I think the cross entropy of $P$ and $Q_{\theta }$ is actually $H(P,Q_{\theta })=-{\sum }_{x}P\left(x\right)\ln Q_{\theta }\left(x\right)$ (note the negative sign). The entropy of $P$ is $H\left(P\right)=-{\sum }_{x}P\left(x\right)\ln P\left(x\right)$. Since $D_{KL}\left(P||Q_{\theta }\right)={\sum }_{x}P\left(x\right)\left(\ln \right(P\left(x\right)-\ln Q_{\theta }\left(x\right))={\sum }_{x}P(x\left)\ln P\right(x)-{\sum }_{x}P(x)\ln Q_{\theta }\left(x\right)=-H(P)+H(P,Q_{\theta })$then the KL divergence is actually the cross entropy minus the entropy, not the other way around. So minimising the cross entropy over $\theta$ will minimise (not maximise) the KL divergence.

I believe the next paragraph is still correct: the maximum likelihood estimator ${\theta }^{\ast }$ is the parameter which maximises $L({\hat{P}}_n;Q_{\theta })$, which minimises the cross-entropy, which minimises the KL divergence.

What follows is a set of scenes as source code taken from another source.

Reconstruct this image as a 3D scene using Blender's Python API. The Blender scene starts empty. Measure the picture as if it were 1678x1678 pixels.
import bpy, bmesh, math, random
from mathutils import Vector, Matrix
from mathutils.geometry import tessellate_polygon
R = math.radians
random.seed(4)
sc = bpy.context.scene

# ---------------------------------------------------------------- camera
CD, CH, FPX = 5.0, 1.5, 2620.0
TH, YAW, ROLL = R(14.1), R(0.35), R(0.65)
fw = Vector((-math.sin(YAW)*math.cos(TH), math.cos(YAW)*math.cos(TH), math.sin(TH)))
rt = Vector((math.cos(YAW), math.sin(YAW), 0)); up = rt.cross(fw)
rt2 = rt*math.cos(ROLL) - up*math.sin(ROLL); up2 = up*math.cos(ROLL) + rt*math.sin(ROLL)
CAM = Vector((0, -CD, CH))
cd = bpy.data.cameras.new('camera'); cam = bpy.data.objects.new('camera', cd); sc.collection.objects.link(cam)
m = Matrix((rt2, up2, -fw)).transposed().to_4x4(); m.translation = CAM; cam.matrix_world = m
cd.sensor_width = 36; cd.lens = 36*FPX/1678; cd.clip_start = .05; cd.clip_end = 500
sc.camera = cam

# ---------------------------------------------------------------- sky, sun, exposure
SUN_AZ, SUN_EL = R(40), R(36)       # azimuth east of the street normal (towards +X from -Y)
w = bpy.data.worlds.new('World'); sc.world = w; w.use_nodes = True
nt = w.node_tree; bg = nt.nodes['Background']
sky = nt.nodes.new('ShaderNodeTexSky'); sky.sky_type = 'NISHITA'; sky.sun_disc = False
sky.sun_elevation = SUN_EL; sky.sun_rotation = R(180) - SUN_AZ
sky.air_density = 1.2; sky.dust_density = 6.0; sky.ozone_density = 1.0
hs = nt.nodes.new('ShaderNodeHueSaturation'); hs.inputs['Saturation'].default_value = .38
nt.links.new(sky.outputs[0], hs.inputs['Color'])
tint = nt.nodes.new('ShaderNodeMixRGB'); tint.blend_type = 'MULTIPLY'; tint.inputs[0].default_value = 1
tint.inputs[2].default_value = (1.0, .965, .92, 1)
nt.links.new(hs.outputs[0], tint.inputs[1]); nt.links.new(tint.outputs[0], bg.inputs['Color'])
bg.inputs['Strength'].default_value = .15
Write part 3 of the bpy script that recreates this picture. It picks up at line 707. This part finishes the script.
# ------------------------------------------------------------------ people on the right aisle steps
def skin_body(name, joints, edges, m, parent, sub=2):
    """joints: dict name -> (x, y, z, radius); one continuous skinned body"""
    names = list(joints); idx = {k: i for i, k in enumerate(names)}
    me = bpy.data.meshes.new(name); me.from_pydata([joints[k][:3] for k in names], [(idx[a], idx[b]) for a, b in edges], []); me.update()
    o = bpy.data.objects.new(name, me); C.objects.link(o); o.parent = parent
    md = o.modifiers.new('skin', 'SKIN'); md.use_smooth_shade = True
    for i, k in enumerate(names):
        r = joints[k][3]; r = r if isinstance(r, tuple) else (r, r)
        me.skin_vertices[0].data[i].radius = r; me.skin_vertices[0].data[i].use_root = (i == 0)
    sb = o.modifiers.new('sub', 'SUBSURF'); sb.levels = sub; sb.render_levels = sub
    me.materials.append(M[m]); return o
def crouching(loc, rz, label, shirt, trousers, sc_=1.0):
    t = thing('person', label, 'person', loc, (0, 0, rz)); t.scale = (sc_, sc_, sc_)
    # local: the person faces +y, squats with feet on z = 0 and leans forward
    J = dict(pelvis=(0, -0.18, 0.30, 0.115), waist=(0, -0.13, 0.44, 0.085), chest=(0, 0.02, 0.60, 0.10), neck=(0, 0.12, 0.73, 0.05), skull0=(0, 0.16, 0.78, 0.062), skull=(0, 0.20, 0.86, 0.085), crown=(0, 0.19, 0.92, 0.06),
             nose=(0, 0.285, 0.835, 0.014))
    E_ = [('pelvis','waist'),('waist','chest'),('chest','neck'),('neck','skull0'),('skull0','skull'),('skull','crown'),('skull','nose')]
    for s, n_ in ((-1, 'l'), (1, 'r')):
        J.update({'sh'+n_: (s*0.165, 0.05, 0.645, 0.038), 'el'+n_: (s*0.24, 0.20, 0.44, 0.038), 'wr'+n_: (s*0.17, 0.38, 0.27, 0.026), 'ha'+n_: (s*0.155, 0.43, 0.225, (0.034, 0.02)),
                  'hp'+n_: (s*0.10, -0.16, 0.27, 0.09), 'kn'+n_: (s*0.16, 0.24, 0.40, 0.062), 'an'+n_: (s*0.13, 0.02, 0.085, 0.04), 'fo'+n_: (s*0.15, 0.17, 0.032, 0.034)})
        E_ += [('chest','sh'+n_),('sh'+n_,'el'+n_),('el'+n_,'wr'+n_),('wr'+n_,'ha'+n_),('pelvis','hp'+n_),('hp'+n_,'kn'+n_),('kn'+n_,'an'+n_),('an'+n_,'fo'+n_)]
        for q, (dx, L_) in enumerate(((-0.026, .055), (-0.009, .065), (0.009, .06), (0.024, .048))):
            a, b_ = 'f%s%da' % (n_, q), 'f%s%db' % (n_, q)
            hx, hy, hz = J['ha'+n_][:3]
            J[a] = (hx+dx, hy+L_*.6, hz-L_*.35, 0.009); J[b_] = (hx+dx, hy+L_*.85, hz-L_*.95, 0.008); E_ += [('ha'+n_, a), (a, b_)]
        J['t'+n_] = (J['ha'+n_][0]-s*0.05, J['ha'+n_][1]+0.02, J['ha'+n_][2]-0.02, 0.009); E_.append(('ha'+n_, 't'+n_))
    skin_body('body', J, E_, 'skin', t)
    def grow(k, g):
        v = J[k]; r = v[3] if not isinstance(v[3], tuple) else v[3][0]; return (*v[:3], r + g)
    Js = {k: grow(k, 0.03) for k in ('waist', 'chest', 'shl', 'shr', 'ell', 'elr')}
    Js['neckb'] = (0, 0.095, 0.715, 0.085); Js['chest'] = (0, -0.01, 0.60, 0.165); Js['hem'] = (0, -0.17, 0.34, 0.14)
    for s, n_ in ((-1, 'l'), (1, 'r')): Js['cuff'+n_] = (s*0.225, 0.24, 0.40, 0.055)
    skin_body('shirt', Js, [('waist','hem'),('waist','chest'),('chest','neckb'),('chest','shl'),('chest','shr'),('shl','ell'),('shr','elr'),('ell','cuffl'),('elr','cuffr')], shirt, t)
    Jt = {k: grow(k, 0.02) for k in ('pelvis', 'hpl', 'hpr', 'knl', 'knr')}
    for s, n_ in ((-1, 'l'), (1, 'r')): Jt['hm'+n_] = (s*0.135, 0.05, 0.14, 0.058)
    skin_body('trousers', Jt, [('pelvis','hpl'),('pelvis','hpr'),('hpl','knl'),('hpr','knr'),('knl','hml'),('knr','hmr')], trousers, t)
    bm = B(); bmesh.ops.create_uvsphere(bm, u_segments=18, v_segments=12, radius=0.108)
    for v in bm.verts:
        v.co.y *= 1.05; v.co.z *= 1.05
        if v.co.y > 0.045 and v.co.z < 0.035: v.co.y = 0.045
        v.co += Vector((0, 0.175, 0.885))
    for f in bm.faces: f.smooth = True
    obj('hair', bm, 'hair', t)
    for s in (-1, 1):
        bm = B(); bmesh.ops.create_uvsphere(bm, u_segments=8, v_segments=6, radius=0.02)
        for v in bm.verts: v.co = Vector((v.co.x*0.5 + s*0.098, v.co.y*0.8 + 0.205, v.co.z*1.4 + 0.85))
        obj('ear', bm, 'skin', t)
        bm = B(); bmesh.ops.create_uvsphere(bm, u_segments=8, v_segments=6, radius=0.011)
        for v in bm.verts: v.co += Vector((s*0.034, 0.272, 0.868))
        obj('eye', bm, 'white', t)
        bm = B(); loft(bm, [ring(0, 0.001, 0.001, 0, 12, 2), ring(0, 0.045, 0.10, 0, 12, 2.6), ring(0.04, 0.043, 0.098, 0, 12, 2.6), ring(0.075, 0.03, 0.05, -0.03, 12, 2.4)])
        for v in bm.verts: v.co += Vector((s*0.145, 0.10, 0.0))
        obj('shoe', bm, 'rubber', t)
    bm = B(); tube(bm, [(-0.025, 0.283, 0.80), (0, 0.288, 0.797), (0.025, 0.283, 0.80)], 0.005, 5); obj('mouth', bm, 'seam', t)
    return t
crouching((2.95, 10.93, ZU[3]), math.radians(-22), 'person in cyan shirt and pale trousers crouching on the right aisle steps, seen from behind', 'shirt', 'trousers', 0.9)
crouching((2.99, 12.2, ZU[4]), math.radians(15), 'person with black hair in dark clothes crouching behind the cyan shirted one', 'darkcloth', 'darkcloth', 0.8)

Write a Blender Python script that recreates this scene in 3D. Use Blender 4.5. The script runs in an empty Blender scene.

Apologies if any of what I've said above is incorrect, I'm not an expert on this.

$$D_{KL}\left(P||Q\right)=\sum _x{p}_x(\ln p_x-\ln q_x)=E\left[I_P\right(X)-I_Q(X\left)\right]$$

I think there is a mistake in this equation. $I_P\left(X\right)$ and $I_Q\left(X\right)$ are the wrong way round. It should be:
$$D_{KL}\left(P||Q\right)=\sum _x{p}_x(\ln p_x-\ln q_x)=E\left[I_Q\right(X)-I_P(X\left)\right]$$